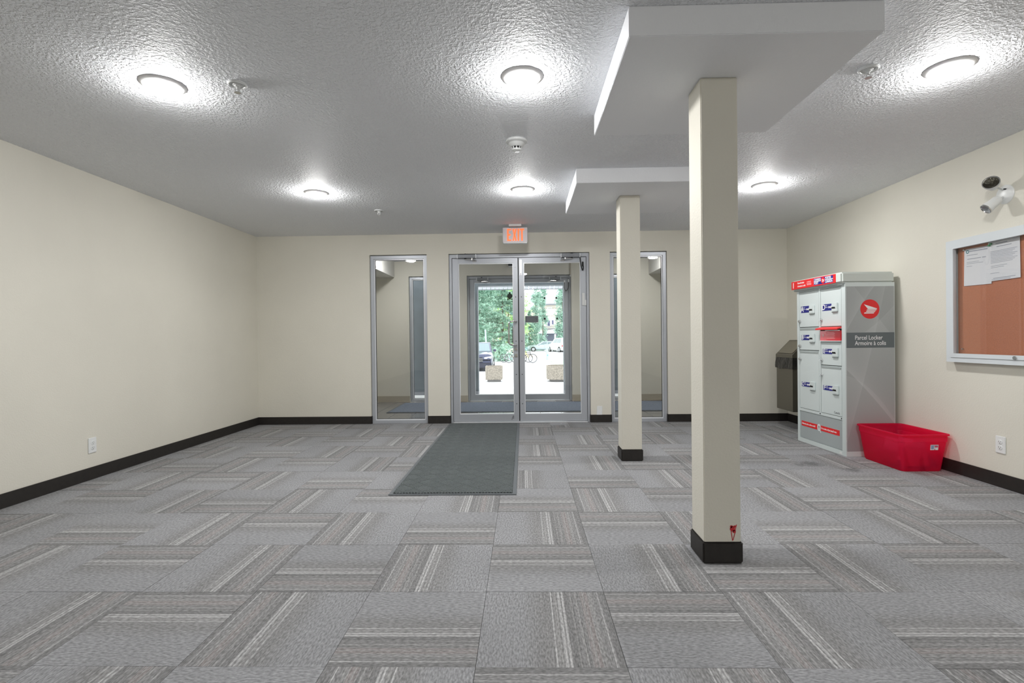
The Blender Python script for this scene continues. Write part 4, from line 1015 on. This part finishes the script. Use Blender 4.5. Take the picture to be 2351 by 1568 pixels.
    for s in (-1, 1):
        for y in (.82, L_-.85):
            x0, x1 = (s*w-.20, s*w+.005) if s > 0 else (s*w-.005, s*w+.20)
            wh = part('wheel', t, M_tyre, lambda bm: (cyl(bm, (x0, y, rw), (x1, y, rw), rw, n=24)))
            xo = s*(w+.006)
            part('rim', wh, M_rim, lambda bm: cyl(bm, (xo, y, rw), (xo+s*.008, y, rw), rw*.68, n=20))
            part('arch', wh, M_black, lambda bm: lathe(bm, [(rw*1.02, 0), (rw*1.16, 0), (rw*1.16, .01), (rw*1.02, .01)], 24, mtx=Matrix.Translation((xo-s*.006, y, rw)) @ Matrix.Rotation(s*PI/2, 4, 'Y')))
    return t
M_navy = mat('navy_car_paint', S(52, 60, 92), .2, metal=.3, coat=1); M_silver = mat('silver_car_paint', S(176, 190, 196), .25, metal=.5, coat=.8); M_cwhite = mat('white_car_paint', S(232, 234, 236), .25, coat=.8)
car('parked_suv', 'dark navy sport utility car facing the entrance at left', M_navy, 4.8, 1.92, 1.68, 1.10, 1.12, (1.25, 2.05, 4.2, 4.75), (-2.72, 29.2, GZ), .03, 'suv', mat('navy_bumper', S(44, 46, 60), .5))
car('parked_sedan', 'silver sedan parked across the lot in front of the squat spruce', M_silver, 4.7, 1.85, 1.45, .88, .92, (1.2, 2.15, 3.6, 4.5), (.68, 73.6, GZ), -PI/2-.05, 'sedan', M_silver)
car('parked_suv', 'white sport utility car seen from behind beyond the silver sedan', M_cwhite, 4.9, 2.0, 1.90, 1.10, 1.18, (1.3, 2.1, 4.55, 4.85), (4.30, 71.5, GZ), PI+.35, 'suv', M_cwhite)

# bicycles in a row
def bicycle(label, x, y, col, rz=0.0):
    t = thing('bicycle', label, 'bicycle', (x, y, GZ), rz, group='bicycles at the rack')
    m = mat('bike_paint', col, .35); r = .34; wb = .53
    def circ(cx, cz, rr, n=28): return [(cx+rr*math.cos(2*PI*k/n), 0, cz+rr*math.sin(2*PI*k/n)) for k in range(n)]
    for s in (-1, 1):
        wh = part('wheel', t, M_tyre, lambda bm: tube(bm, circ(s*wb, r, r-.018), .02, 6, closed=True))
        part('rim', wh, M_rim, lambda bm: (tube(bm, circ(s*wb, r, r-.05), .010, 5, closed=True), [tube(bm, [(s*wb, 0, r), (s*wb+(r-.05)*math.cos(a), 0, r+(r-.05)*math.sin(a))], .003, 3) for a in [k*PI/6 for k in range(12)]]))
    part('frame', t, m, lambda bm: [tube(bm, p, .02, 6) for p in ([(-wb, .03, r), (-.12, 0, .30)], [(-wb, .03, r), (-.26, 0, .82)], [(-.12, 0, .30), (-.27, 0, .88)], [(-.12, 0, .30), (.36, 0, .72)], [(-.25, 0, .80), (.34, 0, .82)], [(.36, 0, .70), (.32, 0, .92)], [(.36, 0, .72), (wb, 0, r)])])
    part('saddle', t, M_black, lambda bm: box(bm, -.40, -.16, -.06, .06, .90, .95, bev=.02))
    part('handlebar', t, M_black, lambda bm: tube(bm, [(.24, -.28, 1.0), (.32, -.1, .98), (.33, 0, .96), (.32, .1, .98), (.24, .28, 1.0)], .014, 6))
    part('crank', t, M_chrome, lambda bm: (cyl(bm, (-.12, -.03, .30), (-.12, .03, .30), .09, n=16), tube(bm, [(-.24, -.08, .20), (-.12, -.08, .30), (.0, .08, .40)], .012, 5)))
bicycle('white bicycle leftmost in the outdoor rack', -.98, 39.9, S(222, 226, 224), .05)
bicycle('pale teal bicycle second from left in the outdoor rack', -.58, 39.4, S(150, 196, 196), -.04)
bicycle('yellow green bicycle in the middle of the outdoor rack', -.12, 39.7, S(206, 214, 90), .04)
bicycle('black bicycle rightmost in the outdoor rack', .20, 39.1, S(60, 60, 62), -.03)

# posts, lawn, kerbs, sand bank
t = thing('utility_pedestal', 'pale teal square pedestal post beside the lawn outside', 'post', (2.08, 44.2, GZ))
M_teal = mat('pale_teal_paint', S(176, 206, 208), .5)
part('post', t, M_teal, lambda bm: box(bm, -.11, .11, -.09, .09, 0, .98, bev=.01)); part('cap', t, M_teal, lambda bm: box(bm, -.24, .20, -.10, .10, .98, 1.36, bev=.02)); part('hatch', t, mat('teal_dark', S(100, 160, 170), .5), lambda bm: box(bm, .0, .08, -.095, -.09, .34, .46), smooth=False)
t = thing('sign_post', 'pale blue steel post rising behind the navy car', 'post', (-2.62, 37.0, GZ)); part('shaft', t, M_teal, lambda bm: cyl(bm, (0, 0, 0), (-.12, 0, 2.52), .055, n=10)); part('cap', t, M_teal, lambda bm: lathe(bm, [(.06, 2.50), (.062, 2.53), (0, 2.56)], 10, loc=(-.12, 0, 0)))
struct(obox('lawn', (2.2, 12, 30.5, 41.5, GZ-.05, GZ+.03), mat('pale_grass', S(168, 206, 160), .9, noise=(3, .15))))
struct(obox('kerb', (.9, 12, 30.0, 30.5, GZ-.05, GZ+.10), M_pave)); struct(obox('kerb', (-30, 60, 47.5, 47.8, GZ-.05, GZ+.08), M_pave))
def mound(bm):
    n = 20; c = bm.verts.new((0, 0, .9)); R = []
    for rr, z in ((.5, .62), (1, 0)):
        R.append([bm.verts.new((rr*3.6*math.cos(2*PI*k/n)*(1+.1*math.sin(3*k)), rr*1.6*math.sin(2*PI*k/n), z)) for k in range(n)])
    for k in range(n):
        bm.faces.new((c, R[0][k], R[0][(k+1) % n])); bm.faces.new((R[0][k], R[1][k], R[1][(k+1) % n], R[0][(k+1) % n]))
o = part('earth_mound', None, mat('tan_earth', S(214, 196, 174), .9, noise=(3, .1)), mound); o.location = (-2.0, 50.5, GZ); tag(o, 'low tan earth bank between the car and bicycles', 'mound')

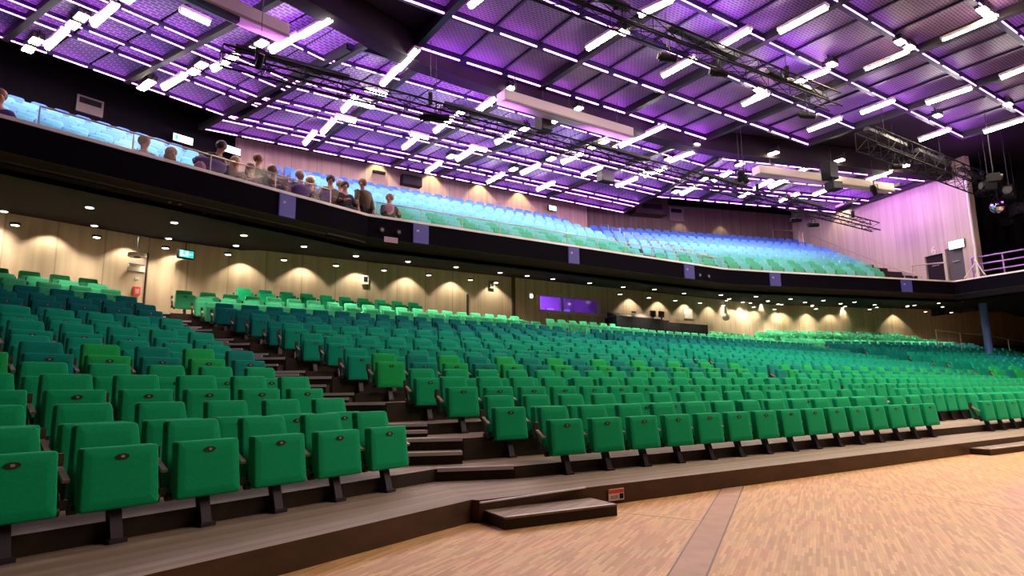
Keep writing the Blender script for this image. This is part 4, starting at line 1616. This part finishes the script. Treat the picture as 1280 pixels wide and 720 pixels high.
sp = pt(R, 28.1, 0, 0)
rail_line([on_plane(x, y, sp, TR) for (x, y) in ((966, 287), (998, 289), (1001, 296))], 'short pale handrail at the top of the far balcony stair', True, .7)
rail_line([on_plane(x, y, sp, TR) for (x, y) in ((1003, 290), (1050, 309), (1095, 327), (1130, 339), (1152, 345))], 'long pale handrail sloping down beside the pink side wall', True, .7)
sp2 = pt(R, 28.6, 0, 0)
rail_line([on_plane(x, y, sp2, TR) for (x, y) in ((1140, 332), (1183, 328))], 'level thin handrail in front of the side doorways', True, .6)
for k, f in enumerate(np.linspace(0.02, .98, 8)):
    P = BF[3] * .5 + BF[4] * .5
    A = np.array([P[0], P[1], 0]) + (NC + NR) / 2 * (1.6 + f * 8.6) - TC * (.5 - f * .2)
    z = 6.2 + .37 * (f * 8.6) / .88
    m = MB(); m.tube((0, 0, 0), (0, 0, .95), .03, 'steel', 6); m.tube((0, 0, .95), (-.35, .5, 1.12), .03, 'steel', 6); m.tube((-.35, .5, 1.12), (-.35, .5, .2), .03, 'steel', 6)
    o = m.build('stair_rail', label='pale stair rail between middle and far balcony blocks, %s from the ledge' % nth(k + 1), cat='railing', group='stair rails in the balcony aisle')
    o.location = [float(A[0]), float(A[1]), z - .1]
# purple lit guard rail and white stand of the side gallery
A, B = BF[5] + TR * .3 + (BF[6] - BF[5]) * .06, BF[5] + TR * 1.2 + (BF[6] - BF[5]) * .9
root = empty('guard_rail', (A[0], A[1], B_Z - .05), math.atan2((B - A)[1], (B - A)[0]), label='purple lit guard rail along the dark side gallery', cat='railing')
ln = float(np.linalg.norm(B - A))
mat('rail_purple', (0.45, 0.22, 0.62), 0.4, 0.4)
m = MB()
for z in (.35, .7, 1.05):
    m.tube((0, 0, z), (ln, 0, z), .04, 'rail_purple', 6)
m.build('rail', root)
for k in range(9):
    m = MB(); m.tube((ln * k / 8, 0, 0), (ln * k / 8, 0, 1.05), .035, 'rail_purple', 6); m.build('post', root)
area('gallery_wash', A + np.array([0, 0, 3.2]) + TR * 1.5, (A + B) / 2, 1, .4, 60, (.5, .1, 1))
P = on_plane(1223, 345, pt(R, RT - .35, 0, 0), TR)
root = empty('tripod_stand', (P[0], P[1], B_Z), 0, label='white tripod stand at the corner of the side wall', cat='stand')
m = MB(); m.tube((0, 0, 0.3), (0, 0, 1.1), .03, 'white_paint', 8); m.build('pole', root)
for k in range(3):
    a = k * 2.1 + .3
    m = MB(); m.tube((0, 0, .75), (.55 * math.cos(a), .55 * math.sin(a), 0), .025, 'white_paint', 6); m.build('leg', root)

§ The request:
Locate and copy each line in the data above that includes the word "finishes".

§ Answer below:
The Blender Python script for this scene continues. Write part 4, from line 1015 on. This part finishes the script. Use Blender 4.5. Take the picture to be 2351 by 1568 pixels.
Keep writing the Blender script for this image. This is part 4, starting at line 1616. This part finishes the script. Treat the picture as 1280 pixels wide and 720 pixels high.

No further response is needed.